Friday, August 26, 2011

Gaming the stock market: PVP your own investments


Picture from Finance.google.com 8/5/2011

Here's a tip.  Find two investments; one that gos up at the same time the other goes down.  Make sure to buy the low one, and sell the high one.  You have just pitted two investments against each other in a PVP grudge match.  When one drops, buy more of the lower.  When one rises sell more of that one.  Wait for the cycle to repeat.  Sounds as simple as waiting for Gold Farmers to post their daily auction house items, right?

Now the practical side of that statement, it is very hard to do that.  Professional investors seek out that kind of thing, and occasionally find them.  Personally I have never found a relationship like that...  You would find it by looking at an industry or two that when one does better, the other does worse.  So what's a gamer to do?  Well the next best strategy is to find an investment that goes up and goes down, and find one that doesn't fall very much or at all.
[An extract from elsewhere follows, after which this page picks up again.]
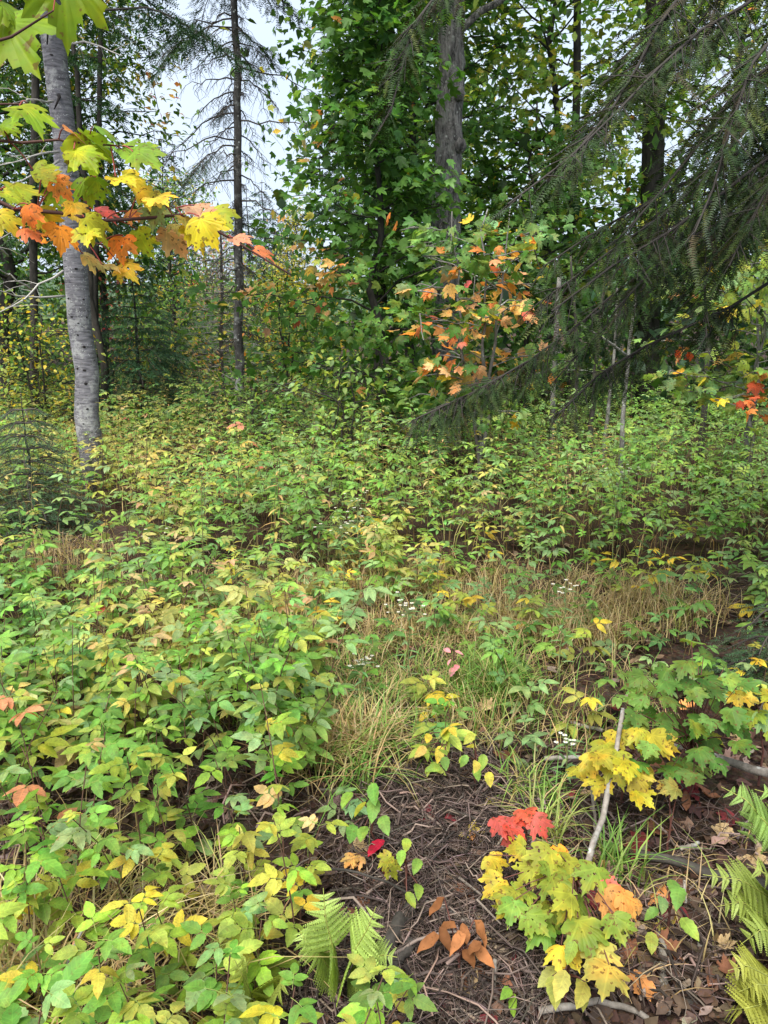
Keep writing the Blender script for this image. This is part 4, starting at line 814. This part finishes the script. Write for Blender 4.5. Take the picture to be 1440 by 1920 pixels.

Lets try that on Easy Mode.  The Stock market goes up and down all the time.  Daily volatility is impossible to get any kind of decent return from, but over the long term you can expect 8.28% per year.  Here is a neat little calculator that shows this.  That includes recessions.  But what about those recessions?  What if you are trying to maintain value during those down times?  The best place you can keep your cash right before a market down turn is a Money Market Fund.  Here is a link to a chart of the Vanguard Money Market Mutual Fund performance over time.  I'll save you the click.  It's worth $1.00 a share.  The chart is really boring, it's a straight flat line.  When the market is crashing, a straight line is a beautiful thing.

So to implement this strategy start buying shares in an Exchange Traded Fund, like we talked about.  Right now, because the market is very low.  Make sure that Etrade, Fidelity, or whatever brokerage you use allows you to exchange ETF shares into a MM fund.  Set up an automatic purchase plan and keep buying more (this is just good advice from The Intelligent Investor).  The market is going to steadily climb out of this recession.  If it looks like things are going to crash again, switch the money out before the fall to a Money Market Fund.  A few weeks later, switch back.

There is a lot to be said to buying more when the stock market crashes.  But we're going to save that for another post.  Additionally more elaborate plans can be made based on that simple beginning.  Remember I don't advise playing a particular stock.  Timing the market as a whole is slightly easier than VVVVVV.  Timing one stock is damn near impossible.  Also this takes guts.  Everyone in the rest of the market will be shouting "SELL, SELL, SELL"!  But gamers have guts and smarts.  We know that grouping behavior is bad in FPS levels...  And guess what, it's bad on the stock market too.